-- Begin DATA --
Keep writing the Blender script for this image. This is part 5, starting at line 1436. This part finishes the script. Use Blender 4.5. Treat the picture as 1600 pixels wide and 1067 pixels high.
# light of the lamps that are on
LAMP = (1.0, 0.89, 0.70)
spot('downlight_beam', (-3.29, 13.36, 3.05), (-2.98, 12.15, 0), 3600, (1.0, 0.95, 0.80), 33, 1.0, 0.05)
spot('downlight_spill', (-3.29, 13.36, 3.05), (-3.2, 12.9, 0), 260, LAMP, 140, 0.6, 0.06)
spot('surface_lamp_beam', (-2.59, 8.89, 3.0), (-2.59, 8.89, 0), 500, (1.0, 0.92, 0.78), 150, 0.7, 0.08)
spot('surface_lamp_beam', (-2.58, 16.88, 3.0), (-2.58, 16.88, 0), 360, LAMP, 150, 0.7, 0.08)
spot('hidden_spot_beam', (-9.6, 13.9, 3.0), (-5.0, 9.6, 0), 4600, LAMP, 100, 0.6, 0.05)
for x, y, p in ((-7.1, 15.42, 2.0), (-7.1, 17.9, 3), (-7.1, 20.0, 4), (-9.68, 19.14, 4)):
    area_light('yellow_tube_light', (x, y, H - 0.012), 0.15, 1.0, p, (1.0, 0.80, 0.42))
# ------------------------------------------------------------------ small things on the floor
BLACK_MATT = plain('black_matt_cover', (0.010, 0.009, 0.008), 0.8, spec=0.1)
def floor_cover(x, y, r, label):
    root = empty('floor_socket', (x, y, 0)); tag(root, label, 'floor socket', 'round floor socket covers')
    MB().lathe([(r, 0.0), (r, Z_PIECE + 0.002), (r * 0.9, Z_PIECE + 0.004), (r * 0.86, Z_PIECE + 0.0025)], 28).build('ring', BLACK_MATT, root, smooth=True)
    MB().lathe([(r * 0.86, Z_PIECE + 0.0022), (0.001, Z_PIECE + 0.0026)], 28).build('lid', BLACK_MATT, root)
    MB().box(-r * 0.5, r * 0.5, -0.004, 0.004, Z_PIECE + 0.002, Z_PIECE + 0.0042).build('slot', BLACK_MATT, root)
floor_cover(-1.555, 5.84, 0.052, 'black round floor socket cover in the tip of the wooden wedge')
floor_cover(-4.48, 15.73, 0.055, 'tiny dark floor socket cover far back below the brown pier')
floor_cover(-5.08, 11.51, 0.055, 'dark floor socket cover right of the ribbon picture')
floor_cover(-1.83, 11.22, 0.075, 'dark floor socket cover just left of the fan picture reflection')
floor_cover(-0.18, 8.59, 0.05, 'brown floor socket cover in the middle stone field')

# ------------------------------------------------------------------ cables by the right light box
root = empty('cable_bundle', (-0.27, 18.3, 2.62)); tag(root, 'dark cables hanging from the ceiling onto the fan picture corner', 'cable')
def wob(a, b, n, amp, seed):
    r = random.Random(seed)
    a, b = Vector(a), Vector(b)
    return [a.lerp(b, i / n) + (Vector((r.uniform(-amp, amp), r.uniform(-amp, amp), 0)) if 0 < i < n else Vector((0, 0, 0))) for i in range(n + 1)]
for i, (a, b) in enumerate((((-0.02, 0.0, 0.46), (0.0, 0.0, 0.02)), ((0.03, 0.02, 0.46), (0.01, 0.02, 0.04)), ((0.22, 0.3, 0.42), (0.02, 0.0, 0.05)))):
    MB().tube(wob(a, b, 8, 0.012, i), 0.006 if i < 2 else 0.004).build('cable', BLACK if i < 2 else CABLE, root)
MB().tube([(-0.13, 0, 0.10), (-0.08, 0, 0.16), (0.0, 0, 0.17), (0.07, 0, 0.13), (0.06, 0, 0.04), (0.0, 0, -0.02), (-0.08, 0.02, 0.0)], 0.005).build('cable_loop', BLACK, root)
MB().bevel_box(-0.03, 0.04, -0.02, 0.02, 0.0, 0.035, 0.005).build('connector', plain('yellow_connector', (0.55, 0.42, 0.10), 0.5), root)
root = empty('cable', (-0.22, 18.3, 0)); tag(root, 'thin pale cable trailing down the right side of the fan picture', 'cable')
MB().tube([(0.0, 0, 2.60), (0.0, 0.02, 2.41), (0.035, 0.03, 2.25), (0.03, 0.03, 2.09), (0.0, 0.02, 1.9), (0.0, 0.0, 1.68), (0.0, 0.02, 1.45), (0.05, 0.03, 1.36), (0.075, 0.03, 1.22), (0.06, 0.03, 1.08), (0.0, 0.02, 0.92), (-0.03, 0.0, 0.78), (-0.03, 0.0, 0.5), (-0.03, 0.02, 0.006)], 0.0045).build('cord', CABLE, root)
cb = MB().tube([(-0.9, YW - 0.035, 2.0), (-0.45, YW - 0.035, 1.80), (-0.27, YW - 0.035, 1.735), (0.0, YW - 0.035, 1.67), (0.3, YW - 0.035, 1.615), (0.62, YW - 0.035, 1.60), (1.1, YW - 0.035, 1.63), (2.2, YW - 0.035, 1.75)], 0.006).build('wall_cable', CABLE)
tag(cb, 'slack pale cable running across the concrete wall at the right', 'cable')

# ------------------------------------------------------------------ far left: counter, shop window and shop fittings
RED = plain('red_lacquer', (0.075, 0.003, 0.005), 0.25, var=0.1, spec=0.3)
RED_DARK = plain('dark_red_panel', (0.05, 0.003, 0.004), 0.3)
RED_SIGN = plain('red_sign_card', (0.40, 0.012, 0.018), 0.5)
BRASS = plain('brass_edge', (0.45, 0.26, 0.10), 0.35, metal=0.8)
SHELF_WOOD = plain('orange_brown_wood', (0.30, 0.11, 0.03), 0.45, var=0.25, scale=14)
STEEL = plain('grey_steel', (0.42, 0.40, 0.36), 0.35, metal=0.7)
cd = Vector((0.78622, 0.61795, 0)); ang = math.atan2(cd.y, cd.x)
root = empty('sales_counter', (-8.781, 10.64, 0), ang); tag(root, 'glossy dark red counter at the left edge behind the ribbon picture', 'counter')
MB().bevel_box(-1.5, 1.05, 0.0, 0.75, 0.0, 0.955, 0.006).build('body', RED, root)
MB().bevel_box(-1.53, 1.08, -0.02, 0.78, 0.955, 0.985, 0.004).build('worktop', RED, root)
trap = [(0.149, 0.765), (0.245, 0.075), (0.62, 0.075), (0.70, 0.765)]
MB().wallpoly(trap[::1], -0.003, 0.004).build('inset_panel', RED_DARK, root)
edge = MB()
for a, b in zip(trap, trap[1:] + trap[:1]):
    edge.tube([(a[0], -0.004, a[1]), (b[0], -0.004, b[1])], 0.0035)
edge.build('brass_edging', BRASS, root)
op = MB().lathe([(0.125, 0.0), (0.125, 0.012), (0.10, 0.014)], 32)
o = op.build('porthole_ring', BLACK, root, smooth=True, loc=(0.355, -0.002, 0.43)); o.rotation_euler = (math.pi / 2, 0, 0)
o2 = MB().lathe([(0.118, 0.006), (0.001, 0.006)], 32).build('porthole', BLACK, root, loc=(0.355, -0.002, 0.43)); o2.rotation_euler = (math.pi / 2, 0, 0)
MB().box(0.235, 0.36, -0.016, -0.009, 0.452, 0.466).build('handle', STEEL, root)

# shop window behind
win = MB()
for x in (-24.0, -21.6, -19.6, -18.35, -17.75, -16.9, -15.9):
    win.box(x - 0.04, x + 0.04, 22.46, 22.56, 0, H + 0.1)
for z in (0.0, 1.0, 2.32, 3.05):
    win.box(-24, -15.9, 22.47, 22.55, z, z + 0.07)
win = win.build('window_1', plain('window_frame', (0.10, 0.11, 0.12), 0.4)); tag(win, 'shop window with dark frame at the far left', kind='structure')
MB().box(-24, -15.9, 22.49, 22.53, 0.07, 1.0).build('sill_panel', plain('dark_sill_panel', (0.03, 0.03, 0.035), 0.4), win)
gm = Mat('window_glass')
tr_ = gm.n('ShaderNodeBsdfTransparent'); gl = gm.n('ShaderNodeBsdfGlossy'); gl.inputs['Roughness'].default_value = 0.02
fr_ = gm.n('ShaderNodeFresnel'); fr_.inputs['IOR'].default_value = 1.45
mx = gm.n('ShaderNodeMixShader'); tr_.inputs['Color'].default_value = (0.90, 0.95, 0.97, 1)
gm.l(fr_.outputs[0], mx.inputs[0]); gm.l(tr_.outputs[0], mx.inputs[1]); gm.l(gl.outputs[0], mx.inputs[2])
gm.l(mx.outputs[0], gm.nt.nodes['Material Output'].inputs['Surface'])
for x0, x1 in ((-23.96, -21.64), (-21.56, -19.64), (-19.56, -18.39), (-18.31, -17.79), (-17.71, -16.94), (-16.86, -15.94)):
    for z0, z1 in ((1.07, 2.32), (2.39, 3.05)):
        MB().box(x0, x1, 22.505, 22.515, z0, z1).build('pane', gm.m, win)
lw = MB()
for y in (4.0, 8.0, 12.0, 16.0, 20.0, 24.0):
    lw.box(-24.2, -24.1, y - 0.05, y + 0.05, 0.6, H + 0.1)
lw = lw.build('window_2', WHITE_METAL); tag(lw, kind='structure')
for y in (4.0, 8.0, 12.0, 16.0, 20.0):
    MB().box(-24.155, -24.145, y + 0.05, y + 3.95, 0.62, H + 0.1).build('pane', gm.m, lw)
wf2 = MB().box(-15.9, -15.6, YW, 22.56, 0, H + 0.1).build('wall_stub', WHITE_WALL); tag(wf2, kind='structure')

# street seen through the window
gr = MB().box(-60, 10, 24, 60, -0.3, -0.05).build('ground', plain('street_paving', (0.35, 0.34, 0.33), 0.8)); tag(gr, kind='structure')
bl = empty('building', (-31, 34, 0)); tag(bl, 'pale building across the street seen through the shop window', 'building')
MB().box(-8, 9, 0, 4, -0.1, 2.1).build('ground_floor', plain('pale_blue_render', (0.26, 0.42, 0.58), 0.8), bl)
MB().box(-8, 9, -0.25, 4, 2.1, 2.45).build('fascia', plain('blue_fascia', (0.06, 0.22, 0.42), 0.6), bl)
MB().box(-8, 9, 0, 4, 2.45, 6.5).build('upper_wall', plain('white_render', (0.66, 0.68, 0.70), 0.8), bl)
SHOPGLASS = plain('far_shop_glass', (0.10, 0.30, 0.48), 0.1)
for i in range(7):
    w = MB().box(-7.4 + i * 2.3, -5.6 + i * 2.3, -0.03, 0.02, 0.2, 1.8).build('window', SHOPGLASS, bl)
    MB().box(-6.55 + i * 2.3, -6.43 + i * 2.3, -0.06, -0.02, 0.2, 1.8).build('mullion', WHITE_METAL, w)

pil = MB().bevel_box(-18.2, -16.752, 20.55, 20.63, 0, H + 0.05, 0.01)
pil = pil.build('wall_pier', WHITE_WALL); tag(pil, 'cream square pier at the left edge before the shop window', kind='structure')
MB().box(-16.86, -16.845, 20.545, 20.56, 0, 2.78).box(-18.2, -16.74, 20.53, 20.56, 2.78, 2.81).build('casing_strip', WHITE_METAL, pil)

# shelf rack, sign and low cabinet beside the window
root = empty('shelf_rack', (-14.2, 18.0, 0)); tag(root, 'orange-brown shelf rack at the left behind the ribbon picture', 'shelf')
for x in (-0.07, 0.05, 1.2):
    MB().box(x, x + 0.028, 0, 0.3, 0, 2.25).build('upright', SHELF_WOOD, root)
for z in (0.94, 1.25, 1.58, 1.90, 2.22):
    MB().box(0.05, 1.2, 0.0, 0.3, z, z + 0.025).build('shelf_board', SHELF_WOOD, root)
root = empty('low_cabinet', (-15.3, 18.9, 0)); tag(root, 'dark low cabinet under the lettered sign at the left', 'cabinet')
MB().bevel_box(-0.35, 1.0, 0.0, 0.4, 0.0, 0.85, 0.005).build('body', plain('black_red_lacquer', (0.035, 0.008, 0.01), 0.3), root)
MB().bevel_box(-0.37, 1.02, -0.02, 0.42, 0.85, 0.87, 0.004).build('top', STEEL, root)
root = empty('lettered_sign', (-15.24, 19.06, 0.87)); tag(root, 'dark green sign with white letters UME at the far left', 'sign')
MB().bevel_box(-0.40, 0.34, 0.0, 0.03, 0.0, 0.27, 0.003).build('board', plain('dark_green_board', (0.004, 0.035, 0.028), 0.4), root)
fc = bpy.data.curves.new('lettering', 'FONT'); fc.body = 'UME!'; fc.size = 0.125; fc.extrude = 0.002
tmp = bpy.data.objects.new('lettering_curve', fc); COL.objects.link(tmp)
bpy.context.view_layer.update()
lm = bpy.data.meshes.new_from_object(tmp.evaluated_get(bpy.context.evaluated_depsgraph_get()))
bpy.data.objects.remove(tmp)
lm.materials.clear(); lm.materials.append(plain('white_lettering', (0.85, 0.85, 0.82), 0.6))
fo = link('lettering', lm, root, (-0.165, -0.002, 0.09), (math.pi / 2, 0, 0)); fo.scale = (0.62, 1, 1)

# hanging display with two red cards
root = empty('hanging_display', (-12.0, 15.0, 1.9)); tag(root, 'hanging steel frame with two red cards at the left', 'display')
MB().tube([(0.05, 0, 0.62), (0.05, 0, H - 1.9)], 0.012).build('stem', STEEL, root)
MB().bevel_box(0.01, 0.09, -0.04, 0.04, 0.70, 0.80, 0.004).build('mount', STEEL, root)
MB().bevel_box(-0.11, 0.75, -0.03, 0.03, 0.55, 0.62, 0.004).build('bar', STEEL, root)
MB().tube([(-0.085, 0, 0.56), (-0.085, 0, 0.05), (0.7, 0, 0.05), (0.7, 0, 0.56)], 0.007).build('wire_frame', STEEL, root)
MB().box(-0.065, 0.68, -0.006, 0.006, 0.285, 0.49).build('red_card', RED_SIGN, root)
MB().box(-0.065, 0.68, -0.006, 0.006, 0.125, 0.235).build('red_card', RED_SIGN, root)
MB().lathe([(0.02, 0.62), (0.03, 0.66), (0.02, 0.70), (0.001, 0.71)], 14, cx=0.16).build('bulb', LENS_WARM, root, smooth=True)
-- End DATA --
• [TASK OBJECTIVE]
Quote exactly the lines running from the start of the listing above through the line where "floor_cover(-0.18, 8.59, 0.05, 'brown" is found, and output no other lines.

• [COMPLETED EXERCISE]
Keep writing the Blender script for this image. This is part 5, starting at line 1436. This part finishes the script. Use Blender 4.5. Treat the picture as 1600 pixels wide and 1067 pixels high.
# light of the lamps that are on
LAMP = (1.0, 0.89, 0.70)
spot('downlight_beam', (-3.29, 13.36, 3.05), (-2.98, 12.15, 0), 3600, (1.0, 0.95, 0.80), 33, 1.0, 0.05)
spot('downlight_spill', (-3.29, 13.36, 3.05), (-3.2, 12.9, 0), 260, LAMP, 140, 0.6, 0.06)
spot('surface_lamp_beam', (-2.59, 8.89, 3.0), (-2.59, 8.89, 0), 500, (1.0, 0.92, 0.78), 150, 0.7, 0.08)
spot('surface_lamp_beam', (-2.58, 16.88, 3.0), (-2.58, 16.88, 0), 360, LAMP, 150, 0.7, 0.08)
spot('hidden_spot_beam', (-9.6, 13.9, 3.0), (-5.0, 9.6, 0), 4600, LAMP, 100, 0.6, 0.05)
for x, y, p in ((-7.1, 15.42, 2.0), (-7.1, 17.9, 3), (-7.1, 20.0, 4), (-9.68, 19.14, 4)):
    area_light('yellow_tube_light', (x, y, H - 0.012), 0.15, 1.0, p, (1.0, 0.80, 0.42))
# ------------------------------------------------------------------ small things on the floor
BLACK_MATT = plain('black_matt_cover', (0.010, 0.009, 0.008), 0.8, spec=0.1)
def floor_cover(x, y, r, label):
    root = empty('floor_socket', (x, y, 0)); tag(root, label, 'floor socket', 'round floor socket covers')
    MB().lathe([(r, 0.0), (r, Z_PIECE + 0.002), (r * 0.9, Z_PIECE + 0.004), (r * 0.86, Z_PIECE + 0.0025)], 28).build('ring', BLACK_MATT, root, smooth=True)
    MB().lathe([(r * 0.86, Z_PIECE + 0.0022), (0.001, Z_PIECE + 0.0026)], 28).build('lid', BLACK_MATT, root)
    MB().box(-r * 0.5, r * 0.5, -0.004, 0.004, Z_PIECE + 0.002, Z_PIECE + 0.0042).build('slot', BLACK_MATT, root)
floor_cover(-1.555, 5.84, 0.052, 'black round floor socket cover in the tip of the wooden wedge')
floor_cover(-4.48, 15.73, 0.055, 'tiny dark floor socket cover far back below the brown pier')
floor_cover(-5.08, 11.51, 0.055, 'dark floor socket cover right of the ribbon picture')
floor_cover(-1.83, 11.22, 0.075, 'dark floor socket cover just left of the fan picture reflection')
floor_cover(-0.18, 8.59, 0.05, 'brown floor socket cover in the middle stone field')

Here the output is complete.